(Cross-posted from the AFL-CIO Now Blog.)
Sen. Norm Coleman (R-Minn.) kicked off his campaign for re-election yesterday-and he was met by union members who are trying to tell the truth about Coleman’s poor record when it comes to issues that matter to working families.
Coleman flew to three events around the state and at each one, union members were out in force to confront Coleman about his anti-worker record. In St. Paul, Rochester and Duluth, labor leaders and activists talked about Coleman’s tight ties with big-money special interests and his deeply flawed votes.
Laura Askelin, president of the Southeast Minnesota Area Labor Council, points to Coleman’s voting record and his allegiance to the Bush agenda, and says that Coleman won’t make the changes needed.
I’m here today to make sure that everyone knows that Norm Coleman is not on our side…Norm Coleman consistently puts special corporate interests and the Republican Party ahead of the best interests of middle class Minnesotans…we are determined to put a stop to the Bush-Coleman agenda.
Coleman was a Democrat during the 1990s, but he switched parties in 2000 and worked hard to elect Bush. In 2002, he replaced the late Sen. Paul Wellstone, a champion of working families, in the Senate. Coleman has been a die-hard supporter of the Bush agenda and a reliable vote for Bush’s priorities in the Senate. In July 2004, Coleman’s home paper, the Star Tribune, said that Coleman had “morphed into an attack dog for President Bush.”
Coleman’s record in the Senate shows a clear pattern of votes benefiting the special interests who contribute to his campaigns.
For example, instead of fighting for better health coverage for all, he’s sponsored bills to create “association health plans” that would raise premiums and reduce benefits and “health savings accounts” that shift costs from employers to employees. And, no surprise: Coleman has taken in hundreds of thousands from insurance companies and drug companies.
Coleman has voted against laws that help homeowners in times of crisis, even as foreclosures in his state have shot up 69 percent in the last year. Meanwhile, he’s taken thousands in contributions from the mortgage banking industry.
And Coleman is one of the minority of Senators who prevented a vote on the Employee Free Choice Act. He’s voted against workers’ overtime rights, against strengthening Social Security and against extending unemployment benefits.
Yet when it comes time to run for re-election, Coleman claims he’s an independent thinker, a moderate who isn’t bound by partisanship. Independent in rhetoric, a reactionary Bush ally when it’s time to vote: if it sounds familiar, that’s because it’s the same game practiced by Sen. John McCain (R-Ariz.). Coleman endorsed McCain for president last month.
Union members are staying focused on the key issues that matter to working families, but the media, unfortunately, isn’t providing the answers and the scrutiny they ought to.
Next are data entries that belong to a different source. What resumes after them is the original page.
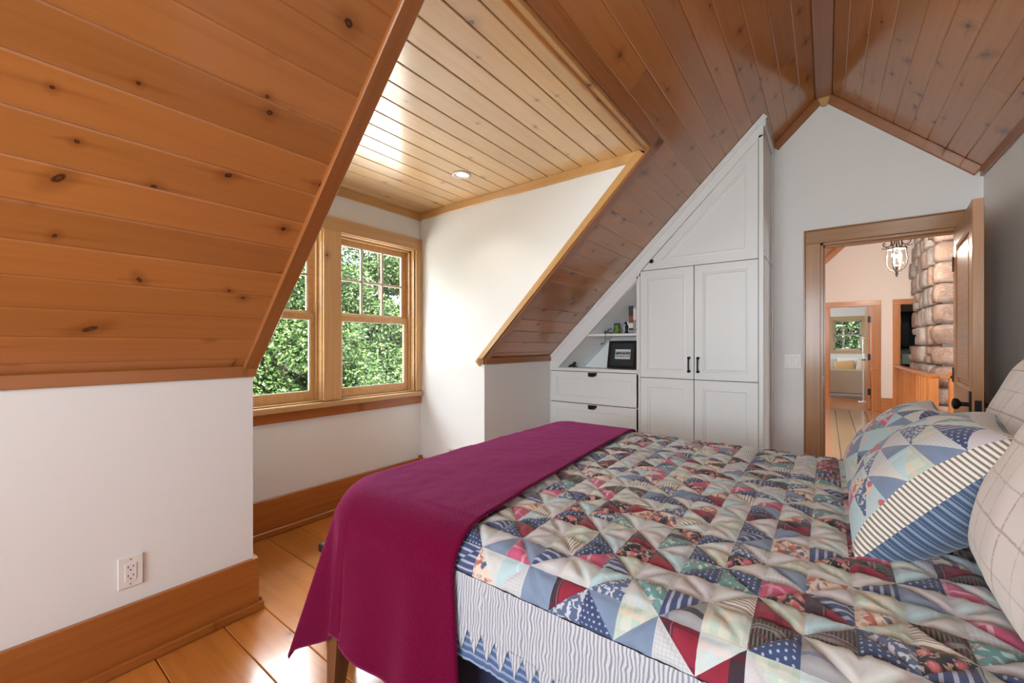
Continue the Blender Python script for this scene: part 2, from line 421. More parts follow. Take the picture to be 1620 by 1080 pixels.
for i in range(24):
    xb, xa = edges[i], edges[i+1]
    if xa < KX: xa = KX+.002
    if xb <= KX+.02: break
    wd = (xb-xa)*nl-.0006
    if xb > XJ+.01:
        segs = [(-2.3, GY)]
        c1 = random.uniform(0.2, 1.6); c2 = random.uniform(2.55, 3.6)
        c1 = {0: 1.1, 1: .5, 2: 1.9, 3: .9, 4: 2.2, 5: 0.6, 6: 1.4, 7: 2.0, 8: .7}.get(i, c1)
        segs = [(-2.3, c1), (c1, c2), (c2, GY)]
    else:
        segs = [(-2.3, D0-.012)]
        segs += [(D1+.012, GY)]
    for a, b in segs:
        p = Vector((xa, a, zl(xa)))
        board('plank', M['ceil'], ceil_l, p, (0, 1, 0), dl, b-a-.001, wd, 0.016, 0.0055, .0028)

m = MB(); o1 = Vector((SR, 0, 1)).normalized()
ps = []
for o in (0.018, 0.09):
    for x, y in ((RXR-.06, BY-.1), (RX+.1, BY-.1), (RX+.1, GY+.12), (RXR-.06, GY+.12)): ps.append(Vector((x, y, zr(x)))+o1*o)
m.add(ps, [(0, 1, 2, 3), (7, 6, 5, 4), (0, 4, 5, 1), (1, 5, 6, 2), (2, 6, 7, 3), (3, 7, 4, 0)])
ceil_r = struct(m.build('ceiling_right', M['gap']), 'sloping knotty pine plank ceiling on the bed-head side', 'ceiling')
dr_ = Vector((-1, 0, SR)).normalized(); nr = math.hypot(1, SR)
redges = [RXR, .107, .195, .289, .383, .47, .562, .655, .747, RX-.002]
butts = {4: 3.69, 3: 3.1, 5: 2.768, 0: 1.2, 1: 2.2, 2: 1.0, 6: 1.7, 7: 3.2, 8: 2.0}
for i in range(9):
    xa, xb = redges[i], redges[i+1]
    for a, b in ((-2.3, butts[i]), (butts[i], GY)):
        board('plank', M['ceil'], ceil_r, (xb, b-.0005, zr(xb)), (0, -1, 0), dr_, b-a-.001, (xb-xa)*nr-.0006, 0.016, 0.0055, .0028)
# ridge board, right and left of the peak
rb = obox('trim_ridge', M['trim'], None, RXL-.002, RXR+.002, BY, GY, RZ-.012, RZ+.016, 'y', .003)
struct(rb, 'flat pine board along the ridge of the ceiling', 'ridge board')

m = MB(); m.box(WX-.1, XJ+.0, D0-.05, D1+.05, DZ+.018, DZ+.07)
ceil_d = struct(m.build('ceiling_dormer', M['gap']), 'flat pale pine plank ceiling of the dormer with a recessed light', 'ceiling')
dx = [XJ, -.957, -1.057, -1.178, -1.307, -1.437, -1.57, -1.696, -1.825, -1.955, -2.084, -2.213, -2.343, -2.47, -2.6, -2.73, -2.855, WX]
for i in range(len(dx)-1):
    xb, xa = dx[i], dx[i+1]
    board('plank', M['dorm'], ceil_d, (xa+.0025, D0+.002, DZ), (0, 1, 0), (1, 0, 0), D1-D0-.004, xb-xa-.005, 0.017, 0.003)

# ------------------------------------------------------------------ trims
ntrim = [0]
def trim(mat, label, x0, x1, y0, y1, z0, z1, axis, bev=.003, name=None):
    ntrim[0] += 1
    o = obox(name or 'trim_%d' % ntrim[0], M[mat], None, x0, x1, y0, y1, z0, z1, axis, bev)
    return struct(o, label, 'trim')
def trim_dir(mat, label, p0, p1, uy, wd, T, ch=.004):
    """strip from p0 to p1, visible face spanned by (p1-p0, uy)"""
    ntrim[0] += 1
    p0, p1 = Vector(p0), Vector(p1)
    o = board('trim_%d' % ntrim[0], M[mat], None, p0, p1-p0, uy, (p1-p0).length, wd, T, ch)
    return struct(o, label, 'trim')
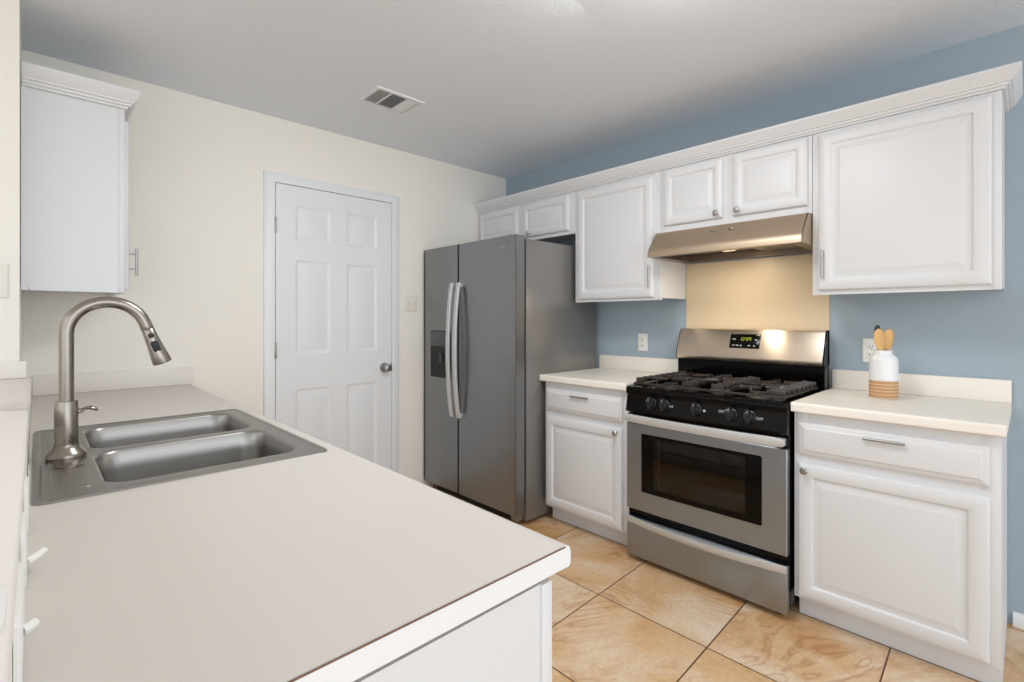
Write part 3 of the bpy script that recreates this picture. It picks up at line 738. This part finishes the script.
MB().lathe([(0.006, -0.0002), (0.006, 0.0004)], Fr(CPF(-1.052, 0.006, 0.0), CPF.u, CPF.v, CPF.w), 12).build('dial_mark', M['mark'], cpan)
for x, z in ((-1.358, 0.012), (-0.953, 0.018), (-0.872, 0.012)):
    MB().fbox(CPF, (x, z, -0.0002), (x + 0.005, z + 0.010, 0.0004)).build('dial_mark', M['mark'], cpan)
# oven door: frame around a window, glass and racks behind
od = MB()
Z0, Z1 = 0.272, 0.770
wy0, wy1, wz0, wz1 = 0.796, 1.384, 0.372, 0.672
fo = fr_right(RX + 0.018)
pr_o = [(0, 0.0, 0.004), (0, 0.030, 0.004), (0.003, 0.034, 0.004)]
L0 = []
def rloop(x0, y0, x1, y1, r, w, n=4):
    pts = []
    for cx, cy, a0 in ((x1 - r, y1 - r, 0), (x0 + r, y1 - r, 90), (x0 + r, y0 + r, 180), (x1 - r, y0 + r, 270)):
        for k in range(n + 1):
            q = math.radians(a0 + 90 * k / n); pts.append(fo(cx + r * math.cos(q), cy + r * math.sin(q), w))
    return pts
a0, a1 = -GY1 + 0.002, -GY0 - 0.002
od.rings([rloop(a0, Z0, a1, Z1 - 0.052, 0.003, 0.0), rloop(a0, Z0, a1, Z1 - 0.052, 0.003, 0.031), rloop(a0 + 0.003, Z0 + 0.003, a1 - 0.003, Z1 - 0.055, 0.003, 0.034),
          rloop(-wy1, wz0, -wy0, wz1, 0.008, 0.034), rloop(-wy1, wz0, -wy0, wz1, 0.008, 0.030)], False, False)
od = od.build('oven_door', M['range'], t)
MB().fbox(fo, (a0, Z1 - 0.0515, 0.0), (a1, Z1 - 0.004, 0.026), 0.003).build('vent_trim', M['black'], od)
wb = MB()
iy0, iy1, iz0, iz1 = 0.866, 1.318, 0.398, 0.656
wb.rings([rloop(-wy1, wz0, -wy0, wz1, 0.008, 0.0325), rloop(-iy1, iz0, -iy0, iz1, 0.006, 0.0325), rloop(-iy1, iz0, -iy0, iz1, 0.006, 0.006)], False, False)
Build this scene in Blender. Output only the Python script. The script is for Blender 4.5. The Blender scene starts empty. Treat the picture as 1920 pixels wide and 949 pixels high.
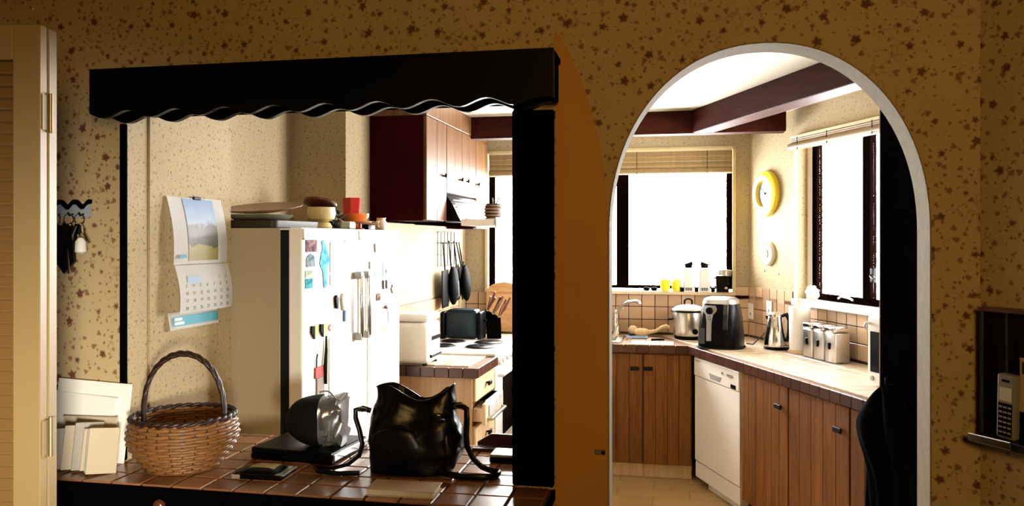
import bpy, bmesh, math, random
from mathutils import Matrix, Vector, noise
random.seed(7)
PI = math.pi
SC = bpy.context.scene
COL = SC.collection

# ------------------------------------------------------------------ camera
cam_d = bpy.data.cameras.new('camera')
cam = bpy.data.objects.new('camera', cam_d)
COL.objects.link(cam)
cam_d.sensor_width = 36.0
cam_d.lens = 36.0 * 1500.0 / 1920.0
cam_d.shift_y = -24.5 / 1920.0
cam_d.clip_start = 0.05
cam.location = (0, 0, 1.6)
cam.rotation_euler = (PI / 2, 0, 0)
SC.camera = cam

# ------------------------------------------------------------------ world, exposure
w = bpy.data.worlds.new('overcast_sky')
SC.world = w
w.use_nodes = True
bg = w.node_tree.nodes['Background']
bg.inputs[0].default_value = (1.0, 0.99, 0.965, 1)
bg.inputs[1].default_value = 60.0
cy = SC.cycles
cy.max_bounces = 5
cy.diffuse_bounces = 3
cy.glossy_bounces = 3
cy.transmission_bounces = 4
cy.transparent_max_bounces = 8
cy.caustics_reflective = False
cy.caustics_refractive = False
cy.sample_clamp_indirect = 8.0
cy.adaptive_threshold = 0.08
SC.view_settings.view_transform = 'Standard'
SC.view_settings.look = 'None'
SC.view_settings.exposure = 0.0
SC.view_settings.gamma = 1.0
SC.view_settings.use_curve_mapping = False

# ------------------------------------------------------------------ frames of the walls
def frame(o, x):
    v = Vector((x[0], x[1], 0)).normalized()
    m = Matrix(((v.x, -v.y, 0, o[0]), (v.y, v.x, 0, o[1]), (0, 0, 1, 0), (0, 0, 0, 1)))
    return m
FH = frame((0.125, 2.348), (0.981, -0.195))      # wall with the serving hatch: x right, y into the kitchen
FR = frame((1.718, 5.79), (-0.2024, 0.979))      # kitchen window wall: -x towards the viewer, y into the room
FL = frame((-0.834, 4.675), (-0.215, -0.977))    # cooker wall: x towards the viewer, y into the room
FS = frame((1.244, 2.126), (-0.4, 0.917))        # short splayed wall: -x towards the viewer, y into the room
FW = Matrix.Identity(4)

# ------------------------------------------------------------------ lights
def area(name, m, sx, sy, power, col=(1, 1, 1), portal=False):
    d = bpy.data.lights.new(name, 'AREA')
    d.shape = 'RECTANGLE'
    d.size = sx
    d.size_y = sy
    d.energy = power
    d.color = col
    d.cycles.is_portal = portal
    o = bpy.data.objects.new(name, d)
    COL.objects.link(o)
    o.matrix_world = m
    return o
# daylight enters through the two kitchen windows (portals only guide sampling of the sky)
area('window_portal', FH @ Matrix.Translation((-0.14, 3.80, 1.74)) @ Matrix.Rotation(-PI / 2, 4, 'X'), 1.84, 1.06, 1, portal=True)
area('window_portal', FR @ Matrix.Translation((-1.20, -0.11, 1.74)) @ Matrix.Rotation(PI / 2, 4, 'X'), 1.16, 1.06, 1, portal=True)
# low hazy sun through the narrow window, towards the refrigerators
sd = bpy.data.lights.new('hazy_sun', 'SUN')
sd.energy = 10.0
sd.angle = math.radians(14)
sd.color = (1.0, 0.93, 0.80)
so = bpy.data.objects.new('hazy_sun', sd)
COL.objects.link(so)
so.rotation_euler = Vector((2.75, 0.75, 0.78)).to_track_quat('Z', 'Y').to_euler()
# warm ceiling lamps of the dining room, behind the viewer
def aim(p, q):
    d = Vector(p) - Vector(q)
    return Matrix.Translation(p) @ d.to_track_quat('Z', 'Y').to_matrix().to_4x4()
area('dining_lamp', aim((0.25, -0.9, 2.1), (-0.05, 2.3, 1.5)), 0.5, 0.5, 31.0, (1, 0.55, 0.14))
# added narrow beam from behind the viewer, brightening the left end of the wall
dl = area('left_wall_beam', aim((0.75, -1.6, 1.25), (-1.42, 2.6, 1.08)), 0.45, 0.45, 7.0, (1, 0.90, 0.72))
dl.data.spread = math.radians(26)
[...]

Today in Washington, D.C., activists from MoveOn and Brave New Films will present 200,000 petitions to ABC News headquarters, as well as other key media outlets, demanding better coverage. A fair election that focuses on the right issues will require the commitment of mobilized, engaged citizens.
In Minnesota, union members are starting that mobilization. They won’t let McCain and Coleman fool the voters. They’ll be working throughout the year, through phone calls, workplace visits, door-to-door education and events like today’s, to make sure that the next administration and the next Congress will protect working families.